Abstract

Free trade and customs union agreements are the rage. Hundreds of bilateral and regional free trade agreements have been notified to the World Trade Organization (WTO), which in theory regulates them under Article XXIV of the General Agreement on Tariffs and Trade (GATT).1 For example, free trade fever has reached such partners as Chile-China, Japan-Mexico, Canada-Costa Rica, Mexico-European Union, and New Zealand-Singapore. This contagion is a relatively recent phenomenon, one which poses systemic risk to the WTO.2 Far more than elsewhere in the world, United States free trade agreements in the Middle East and North Africa pursue economic policies in a seething political cauldron. This environment has led to a distinct friend or foe approach to a region most notable for its subtleties. This article commences with an analysis of free trade with a hard-core ally, Israel. It progresses to free trade with less obvious U.S. allies, Jordan, Morocco, Bahrain and Oman. The United Arab Emirates, with which U.S. free trade negotiations are in progress, is then reviewed as a problematic case study. Saudi Arabia, Egypt, Turkey and other key players in the Middle East and North Africa are woven into the analysis.
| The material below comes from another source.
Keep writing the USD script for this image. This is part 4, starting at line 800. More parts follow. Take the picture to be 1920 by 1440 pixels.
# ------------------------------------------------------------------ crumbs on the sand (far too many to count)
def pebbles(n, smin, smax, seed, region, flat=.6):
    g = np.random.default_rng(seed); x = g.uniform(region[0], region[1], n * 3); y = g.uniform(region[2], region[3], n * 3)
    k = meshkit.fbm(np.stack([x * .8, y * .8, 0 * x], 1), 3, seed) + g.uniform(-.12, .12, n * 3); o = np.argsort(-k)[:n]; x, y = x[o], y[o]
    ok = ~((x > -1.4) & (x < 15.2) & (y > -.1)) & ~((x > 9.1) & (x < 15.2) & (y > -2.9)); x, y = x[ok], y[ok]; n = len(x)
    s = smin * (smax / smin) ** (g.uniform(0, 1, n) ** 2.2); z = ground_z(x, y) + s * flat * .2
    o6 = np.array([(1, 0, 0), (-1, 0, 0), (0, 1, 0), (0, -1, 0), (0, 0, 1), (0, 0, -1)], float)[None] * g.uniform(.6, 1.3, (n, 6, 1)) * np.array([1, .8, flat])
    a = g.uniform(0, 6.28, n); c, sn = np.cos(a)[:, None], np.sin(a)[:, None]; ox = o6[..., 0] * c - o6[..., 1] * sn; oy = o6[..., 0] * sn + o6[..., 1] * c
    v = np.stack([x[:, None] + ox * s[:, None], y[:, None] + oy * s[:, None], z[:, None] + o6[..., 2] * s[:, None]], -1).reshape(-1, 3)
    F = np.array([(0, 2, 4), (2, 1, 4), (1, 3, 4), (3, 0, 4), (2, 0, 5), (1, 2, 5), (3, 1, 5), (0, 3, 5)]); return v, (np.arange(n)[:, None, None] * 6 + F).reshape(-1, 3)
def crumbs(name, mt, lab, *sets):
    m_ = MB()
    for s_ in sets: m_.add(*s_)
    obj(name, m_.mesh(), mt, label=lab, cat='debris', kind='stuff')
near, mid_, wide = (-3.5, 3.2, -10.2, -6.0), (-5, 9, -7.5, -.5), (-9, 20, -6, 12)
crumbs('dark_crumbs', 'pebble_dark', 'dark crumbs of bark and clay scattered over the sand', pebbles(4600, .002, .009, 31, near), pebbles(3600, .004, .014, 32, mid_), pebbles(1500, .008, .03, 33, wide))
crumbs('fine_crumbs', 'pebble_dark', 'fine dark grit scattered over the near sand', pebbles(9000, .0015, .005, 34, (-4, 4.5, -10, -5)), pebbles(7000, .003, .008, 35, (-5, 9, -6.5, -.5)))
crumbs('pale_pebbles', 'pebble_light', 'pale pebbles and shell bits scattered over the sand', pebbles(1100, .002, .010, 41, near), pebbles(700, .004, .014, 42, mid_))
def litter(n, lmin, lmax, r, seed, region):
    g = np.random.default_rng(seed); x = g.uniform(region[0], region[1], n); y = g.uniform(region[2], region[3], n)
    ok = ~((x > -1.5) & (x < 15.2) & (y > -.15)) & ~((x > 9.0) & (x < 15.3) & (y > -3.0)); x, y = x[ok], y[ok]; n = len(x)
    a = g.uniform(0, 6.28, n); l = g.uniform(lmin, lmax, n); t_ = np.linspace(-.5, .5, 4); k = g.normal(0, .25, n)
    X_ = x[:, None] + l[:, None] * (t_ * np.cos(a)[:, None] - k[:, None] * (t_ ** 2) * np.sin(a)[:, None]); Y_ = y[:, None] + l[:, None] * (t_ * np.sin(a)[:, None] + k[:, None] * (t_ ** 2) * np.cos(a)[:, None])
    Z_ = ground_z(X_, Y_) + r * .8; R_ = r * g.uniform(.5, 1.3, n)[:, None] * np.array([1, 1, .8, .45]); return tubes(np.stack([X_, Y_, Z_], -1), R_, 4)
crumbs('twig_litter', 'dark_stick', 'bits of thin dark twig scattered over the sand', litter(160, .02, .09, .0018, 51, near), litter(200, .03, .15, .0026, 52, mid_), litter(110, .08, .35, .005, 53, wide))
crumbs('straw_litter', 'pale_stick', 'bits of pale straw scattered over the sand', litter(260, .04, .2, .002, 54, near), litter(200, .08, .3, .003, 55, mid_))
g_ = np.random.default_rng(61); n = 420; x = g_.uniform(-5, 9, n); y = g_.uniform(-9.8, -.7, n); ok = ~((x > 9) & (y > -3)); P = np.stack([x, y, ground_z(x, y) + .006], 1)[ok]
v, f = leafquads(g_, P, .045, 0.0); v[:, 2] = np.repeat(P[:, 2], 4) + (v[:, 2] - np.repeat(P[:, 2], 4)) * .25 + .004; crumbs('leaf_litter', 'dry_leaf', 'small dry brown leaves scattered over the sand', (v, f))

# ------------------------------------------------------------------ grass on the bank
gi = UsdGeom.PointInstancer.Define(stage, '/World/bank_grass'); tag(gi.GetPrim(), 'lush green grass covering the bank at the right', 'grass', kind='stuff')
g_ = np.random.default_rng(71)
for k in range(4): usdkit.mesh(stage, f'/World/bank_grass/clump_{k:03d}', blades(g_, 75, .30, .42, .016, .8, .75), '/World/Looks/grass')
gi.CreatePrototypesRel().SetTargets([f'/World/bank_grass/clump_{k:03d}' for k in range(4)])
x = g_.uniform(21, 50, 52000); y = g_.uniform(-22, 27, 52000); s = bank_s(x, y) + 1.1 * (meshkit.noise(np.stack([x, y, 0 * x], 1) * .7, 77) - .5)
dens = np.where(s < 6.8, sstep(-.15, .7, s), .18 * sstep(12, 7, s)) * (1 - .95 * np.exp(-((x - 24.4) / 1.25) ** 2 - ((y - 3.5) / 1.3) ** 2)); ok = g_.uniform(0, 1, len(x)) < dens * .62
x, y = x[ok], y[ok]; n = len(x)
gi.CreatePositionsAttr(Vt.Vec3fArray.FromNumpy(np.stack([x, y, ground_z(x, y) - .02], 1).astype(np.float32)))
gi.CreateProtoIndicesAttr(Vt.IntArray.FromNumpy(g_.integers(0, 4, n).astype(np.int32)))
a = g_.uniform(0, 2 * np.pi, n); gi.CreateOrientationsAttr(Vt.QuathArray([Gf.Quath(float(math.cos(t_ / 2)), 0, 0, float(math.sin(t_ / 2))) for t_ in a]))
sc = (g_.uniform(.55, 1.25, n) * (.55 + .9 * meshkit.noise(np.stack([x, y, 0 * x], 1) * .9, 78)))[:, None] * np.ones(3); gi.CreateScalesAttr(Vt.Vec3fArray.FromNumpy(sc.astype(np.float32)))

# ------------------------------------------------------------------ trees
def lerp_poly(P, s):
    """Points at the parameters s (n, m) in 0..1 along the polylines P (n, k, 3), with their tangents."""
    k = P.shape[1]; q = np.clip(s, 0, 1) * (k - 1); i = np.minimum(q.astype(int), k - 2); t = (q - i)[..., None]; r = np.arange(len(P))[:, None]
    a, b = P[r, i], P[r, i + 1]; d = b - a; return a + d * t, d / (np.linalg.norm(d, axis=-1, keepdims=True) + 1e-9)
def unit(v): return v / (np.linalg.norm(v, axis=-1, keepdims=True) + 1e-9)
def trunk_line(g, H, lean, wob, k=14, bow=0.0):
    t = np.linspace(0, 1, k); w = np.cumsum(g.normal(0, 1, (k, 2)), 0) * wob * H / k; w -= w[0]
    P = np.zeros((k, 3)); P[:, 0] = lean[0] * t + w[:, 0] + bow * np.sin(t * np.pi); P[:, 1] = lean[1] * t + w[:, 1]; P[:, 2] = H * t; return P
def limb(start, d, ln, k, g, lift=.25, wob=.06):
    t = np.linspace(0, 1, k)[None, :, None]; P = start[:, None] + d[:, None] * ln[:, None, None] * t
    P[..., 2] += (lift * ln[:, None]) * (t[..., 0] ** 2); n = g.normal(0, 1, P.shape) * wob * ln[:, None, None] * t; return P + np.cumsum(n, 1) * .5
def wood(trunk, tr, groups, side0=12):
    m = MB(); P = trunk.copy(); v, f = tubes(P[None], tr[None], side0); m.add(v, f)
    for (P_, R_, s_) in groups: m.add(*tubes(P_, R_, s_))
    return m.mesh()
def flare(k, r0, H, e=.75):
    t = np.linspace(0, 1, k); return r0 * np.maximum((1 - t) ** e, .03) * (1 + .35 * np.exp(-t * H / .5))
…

Various themes permeate this article: The use by the United States of bilateral trade and investment treaties and WTO membership as prerequisites to free trade, links between U.S. free trade agreements and Middle Eastern oil and politics, the future of the Bush Administration's Middle East Free Trade Area (MEFTA) initiative, and the premise that national security can be enhanced and terrorism can be fought through trade. Analysis of these themes is comparative, with particular reference to the North American Free Trade Agreement (NAFTA) and WTO law.